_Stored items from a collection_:

= = = =

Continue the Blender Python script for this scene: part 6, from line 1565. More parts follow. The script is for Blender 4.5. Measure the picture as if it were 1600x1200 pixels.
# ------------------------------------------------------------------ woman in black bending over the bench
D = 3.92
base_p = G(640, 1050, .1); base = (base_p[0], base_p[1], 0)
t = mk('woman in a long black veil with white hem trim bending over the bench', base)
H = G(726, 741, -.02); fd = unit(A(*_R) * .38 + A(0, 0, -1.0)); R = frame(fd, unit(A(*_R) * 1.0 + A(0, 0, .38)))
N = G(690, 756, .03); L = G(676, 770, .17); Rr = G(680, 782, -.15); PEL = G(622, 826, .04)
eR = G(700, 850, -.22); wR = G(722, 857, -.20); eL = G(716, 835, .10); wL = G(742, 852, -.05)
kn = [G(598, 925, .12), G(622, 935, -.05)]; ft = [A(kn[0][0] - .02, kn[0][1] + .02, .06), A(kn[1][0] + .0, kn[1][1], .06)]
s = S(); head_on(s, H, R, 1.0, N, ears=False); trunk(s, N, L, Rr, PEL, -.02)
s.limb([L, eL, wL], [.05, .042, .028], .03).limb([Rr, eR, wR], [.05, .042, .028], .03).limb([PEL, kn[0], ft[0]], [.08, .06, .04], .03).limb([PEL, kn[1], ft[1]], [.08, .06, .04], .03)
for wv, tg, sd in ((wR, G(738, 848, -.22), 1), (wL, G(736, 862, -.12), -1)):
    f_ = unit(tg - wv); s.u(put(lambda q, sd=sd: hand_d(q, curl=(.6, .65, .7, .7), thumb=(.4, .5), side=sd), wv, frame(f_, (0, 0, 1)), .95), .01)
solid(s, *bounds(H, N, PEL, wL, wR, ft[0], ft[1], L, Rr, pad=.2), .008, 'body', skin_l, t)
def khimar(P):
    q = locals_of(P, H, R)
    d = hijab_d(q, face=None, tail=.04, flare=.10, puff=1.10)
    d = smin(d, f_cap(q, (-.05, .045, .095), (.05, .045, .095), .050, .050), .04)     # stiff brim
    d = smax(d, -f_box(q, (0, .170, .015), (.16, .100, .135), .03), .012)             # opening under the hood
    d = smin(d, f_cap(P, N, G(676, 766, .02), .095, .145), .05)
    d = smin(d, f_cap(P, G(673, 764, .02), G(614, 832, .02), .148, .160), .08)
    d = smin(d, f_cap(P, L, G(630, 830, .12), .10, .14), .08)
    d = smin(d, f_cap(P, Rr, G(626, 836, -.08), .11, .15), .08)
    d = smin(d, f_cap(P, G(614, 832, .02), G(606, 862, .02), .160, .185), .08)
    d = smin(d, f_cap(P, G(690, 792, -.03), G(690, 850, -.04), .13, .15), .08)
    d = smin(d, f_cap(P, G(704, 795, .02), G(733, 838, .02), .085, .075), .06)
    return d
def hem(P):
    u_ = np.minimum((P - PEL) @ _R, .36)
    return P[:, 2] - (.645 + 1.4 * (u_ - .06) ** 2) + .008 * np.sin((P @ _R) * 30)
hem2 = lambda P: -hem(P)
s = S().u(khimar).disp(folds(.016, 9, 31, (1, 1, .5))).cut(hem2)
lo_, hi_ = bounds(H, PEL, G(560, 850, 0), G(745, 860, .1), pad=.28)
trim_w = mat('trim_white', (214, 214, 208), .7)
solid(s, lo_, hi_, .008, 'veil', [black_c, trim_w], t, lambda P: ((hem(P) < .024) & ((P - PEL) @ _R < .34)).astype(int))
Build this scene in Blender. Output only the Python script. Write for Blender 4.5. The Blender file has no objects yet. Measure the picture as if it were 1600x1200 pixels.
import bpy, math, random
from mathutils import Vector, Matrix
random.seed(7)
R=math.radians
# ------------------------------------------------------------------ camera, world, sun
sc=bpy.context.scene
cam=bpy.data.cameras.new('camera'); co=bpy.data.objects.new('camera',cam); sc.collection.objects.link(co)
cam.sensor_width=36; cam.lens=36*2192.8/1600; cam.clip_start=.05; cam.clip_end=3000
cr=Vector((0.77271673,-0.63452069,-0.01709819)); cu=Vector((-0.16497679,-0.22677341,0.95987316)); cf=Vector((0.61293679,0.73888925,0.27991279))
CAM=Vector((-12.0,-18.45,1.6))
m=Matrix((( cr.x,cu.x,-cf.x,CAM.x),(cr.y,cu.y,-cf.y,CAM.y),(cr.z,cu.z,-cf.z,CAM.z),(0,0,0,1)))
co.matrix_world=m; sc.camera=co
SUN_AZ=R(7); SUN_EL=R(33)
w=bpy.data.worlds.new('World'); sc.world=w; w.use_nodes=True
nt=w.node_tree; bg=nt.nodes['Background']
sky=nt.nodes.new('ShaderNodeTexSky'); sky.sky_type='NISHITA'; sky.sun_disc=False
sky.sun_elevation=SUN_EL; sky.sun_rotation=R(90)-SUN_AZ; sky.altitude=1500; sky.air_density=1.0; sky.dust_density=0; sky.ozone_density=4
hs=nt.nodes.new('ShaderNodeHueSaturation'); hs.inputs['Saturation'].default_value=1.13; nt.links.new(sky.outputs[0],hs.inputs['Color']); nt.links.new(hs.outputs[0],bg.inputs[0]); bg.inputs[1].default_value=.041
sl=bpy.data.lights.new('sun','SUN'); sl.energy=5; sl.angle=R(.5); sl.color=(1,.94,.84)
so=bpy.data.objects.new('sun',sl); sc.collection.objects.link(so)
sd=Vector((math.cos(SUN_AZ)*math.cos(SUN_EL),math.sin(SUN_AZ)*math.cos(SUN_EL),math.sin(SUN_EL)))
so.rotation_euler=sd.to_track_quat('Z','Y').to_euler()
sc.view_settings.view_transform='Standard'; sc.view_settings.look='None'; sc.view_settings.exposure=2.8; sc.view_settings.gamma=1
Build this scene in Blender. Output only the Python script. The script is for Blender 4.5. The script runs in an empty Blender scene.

= = = =

_TASK TO COMPLETE_:
Make an exact copy of the records.

_RESULT BELOW_:
Continue the Blender Python script for this scene: part 6, from line 1565. More parts follow. The script is for Blender 4.5. Measure the picture as if it were 1600x1200 pixels.
# ------------------------------------------------------------------ woman in black bending over the bench
D = 3.92
base_p = G(640, 1050, .1); base = (base_p[0], base_p[1], 0)
t = mk('woman in a long black veil with white hem trim bending over the bench', base)
H = G(726, 741, -.02); fd = unit(A(*_R) * .38 + A(0, 0, -1.0)); R = frame(fd, unit(A(*_R) * 1.0 + A(0, 0, .38)))
N = G(690, 756, .03); L = G(676, 770, .17); Rr = G(680, 782, -.15); PEL = G(622, 826, .04)
eR = G(700, 850, -.22); wR = G(722, 857, -.20); eL = G(716, 835, .10); wL = G(742, 852, -.05)
kn = [G(598, 925, .12), G(622, 935, -.05)]; ft = [A(kn[0][0] - .02, kn[0][1] + .02, .06), A(kn[1][0] + .0, kn[1][1], .06)]
s = S(); head_on(s, H, R, 1.0, N, ears=False); trunk(s, N, L, Rr, PEL, -.02)
s.limb([L, eL, wL], [.05, .042, .028], .03).limb([Rr, eR, wR], [.05, .042, .028], .03).limb([PEL, kn[0], ft[0]], [.08, .06, .04], .03).limb([PEL, kn[1], ft[1]], [.08, .06, .04], .03)
for wv, tg, sd in ((wR, G(738, 848, -.22), 1), (wL, G(736, 862, -.12), -1)):
    f_ = unit(tg - wv); s.u(put(lambda q, sd=sd: hand_d(q, curl=(.6, .65, .7, .7), thumb=(.4, .5), side=sd), wv, frame(f_, (0, 0, 1)), .95), .01)
solid(s, *bounds(H, N, PEL, wL, wR, ft[0], ft[1], L, Rr, pad=.2), .008, 'body', skin_l, t)
def khimar(P):
    q = locals_of(P, H, R)
    d = hijab_d(q, face=None, tail=.04, flare=.10, puff=1.10)
    d = smin(d, f_cap(q, (-.05, .045, .095), (.05, .045, .095), .050, .050), .04)     # stiff brim
    d = smax(d, -f_box(q, (0, .170, .015), (.16, .100, .135), .03), .012)             # opening under the hood
    d = smin(d, f_cap(P, N, G(676, 766, .02), .095, .145), .05)
    d = smin(d, f_cap(P, G(673, 764, .02), G(614, 832, .02), .148, .160), .08)
    d = smin(d, f_cap(P, L, G(630, 830, .12), .10, .14), .08)
    d = smin(d, f_cap(P, Rr, G(626, 836, -.08), .11, .15), .08)
    d = smin(d, f_cap(P, G(614, 832, .02), G(606, 862, .02), .160, .185), .08)
    d = smin(d, f_cap(P, G(690, 792, -.03), G(690, 850, -.04), .13, .15), .08)
    d = smin(d, f_cap(P, G(704, 795, .02), G(733, 838, .02), .085, .075), .06)
    return d
def hem(P):
    u_ = np.minimum((P - PEL) @ _R, .36)
    return P[:, 2] - (.645 + 1.4 * (u_ - .06) ** 2) + .008 * np.sin((P @ _R) * 30)
hem2 = lambda P: -hem(P)
s = S().u(khimar).disp(folds(.016, 9, 31, (1, 1, .5))).cut(hem2)
lo_, hi_ = bounds(H, PEL, G(560, 850, 0), G(745, 860, .1), pad=.28)
trim_w = mat('trim_white', (214, 214, 208), .7)
solid(s, lo_, hi_, .008, 'veil', [black_c, trim_w], t, lambda P: ((hem(P) < .024) & ((P - PEL) @ _R < .34)).astype(int))
Build this scene in Blender. Output only the Python script. Write for Blender 4.5. The Blender file has no objects yet. Measure the picture as if it were 1600x1200 pixels.
import bpy, math, random
from mathutils import Vector, Matrix
random.seed(7)
R=math.radians
# ------------------------------------------------------------------ camera, world, sun
sc=bpy.context.scene
cam=bpy.data.cameras.new('camera'); co=bpy.data.objects.new('camera',cam); sc.collection.objects.link(co)
cam.sensor_width=36; cam.lens=36*2192.8/1600; cam.clip_start=.05; cam.clip_end=3000
cr=Vector((0.77271673,-0.63452069,-0.01709819)); cu=Vector((-0.16497679,-0.22677341,0.95987316)); cf=Vector((0.61293679,0.73888925,0.27991279))
CAM=Vector((-12.0,-18.45,1.6))
m=Matrix((( cr.x,cu.x,-cf.x,CAM.x),(cr.y,cu.y,-cf.y,CAM.y),(cr.z,cu.z,-cf.z,CAM.z),(0,0,0,1)))
co.matrix_world=m; sc.camera=co
SUN_AZ=R(7); SUN_EL=R(33)
w=bpy.data.worlds.new('World'); sc.world=w; w.use_nodes=True
nt=w.node_tree; bg=nt.nodes['Background']
sky=nt.nodes.new('ShaderNodeTexSky'); sky.sky_type='NISHITA'; sky.sun_disc=False
sky.sun_elevation=SUN_EL; sky.sun_rotation=R(90)-SUN_AZ; sky.altitude=1500; sky.air_density=1.0; sky.dust_density=0; sky.ozone_density=4
hs=nt.nodes.new('ShaderNodeHueSaturation'); hs.inputs['Saturation'].default_value=1.13; nt.links.new(sky.outputs[0],hs.inputs['Color']); nt.links.new(hs.outputs[0],bg.inputs[0]); bg.inputs[1].default_value=.041
sl=bpy.data.lights.new('sun','SUN'); sl.energy=5; sl.angle=R(.5); sl.color=(1,.94,.84)
so=bpy.data.objects.new('sun',sl); sc.collection.objects.link(so)
sd=Vector((math.cos(SUN_AZ)*math.cos(SUN_EL),math.sin(SUN_AZ)*math.cos(SUN_EL),math.sin(SUN_EL)))
so.rotation_euler=sd.to_track_quat('Z','Y').to_euler()
sc.view_settings.view_transform='Standard'; sc.view_settings.look='None'; sc.view_settings.exposure=2.8; sc.view_settings.gamma=1
Build this scene in Blender. Output only the Python script. The script is for Blender 4.5. The script runs in an empty Blender scene.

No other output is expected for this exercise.